How This Can Be Resolved

Tourism in Hawaii
Photo Courtesy of Jc Siller.

Despite its limitations, the Hawaiian Housing initiative is still helping some Native Hawaiians who meet the requirements to receive affordable housing. There are also several community organizations like the Housing First project and the Hawaii Pathways Project (HPP) that work to minimize the homeless crisis on the islands. 

There have been protests toward reforming the Hawaiian Housing initiative, as well as enforcing stricter sanctions on VRU violations to decrease the rising number of illegally operated VRUs. 

Airbnb has joined in this quest to help crackdown on these illegal VRUs. In July 2021, Airbnb and Maui County announced the signing of an agreement to enable the County to better enforce its short-term rental rules. This led to Airbnb removing more than 1,300 listings that did not comply with the terms of that agreement. The company also has a similar agreement with Kauai County and is continuing to be transparent and honest in its endeavors in the Hawaiian community to create more opportunities in the market.
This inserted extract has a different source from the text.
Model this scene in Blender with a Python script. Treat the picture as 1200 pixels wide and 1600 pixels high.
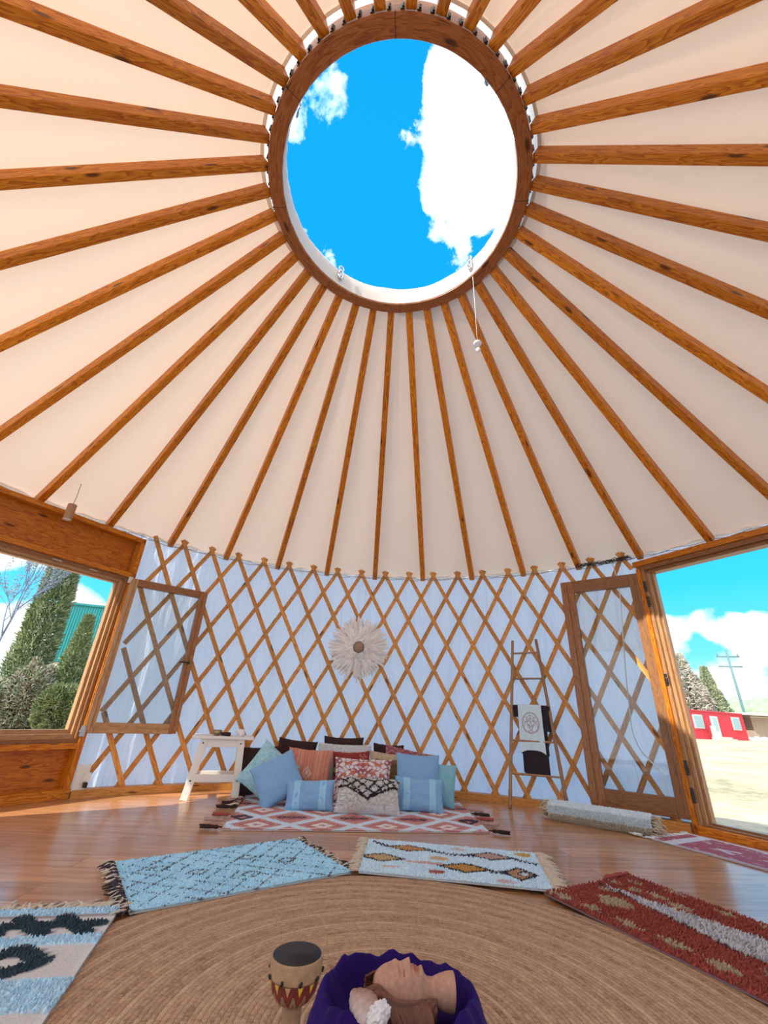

“Airbnb was started when our founders couldn’t make their rent, and countless people use Airbnb to stay in the homes and communities they love,” said a representative from Airbnb. “Of course, we also want to work with communities to address their concerns – and we work closely with communities on rules and regulations that help make their cities stronger and better places to live and visit, including across Hawaii.”

Even more so, Airbnb says short-term rentals aid in boosting the economy of the cities they’re in and provide an additional source of income for many locals in many places around the world, including Hawaii. 

Still, homelessness in Hawaii remains a major problem and tourism does play a role in the shrinking availability of housing for locals and Native Hawaiians to live in.

In his essay, Magbual says although laws need to be reformed and more advocates are needed for the homeless population, there needs to be some accountability for the systematic destruction of the Hawaiian natives both in the past and present. 

“However, engaging directly with Native Hawaiian communities, acknowledging the historical trauma of colonization, and prioritizing their needs will be essential to mitigate homelessness in Hawaii,” Magbual said.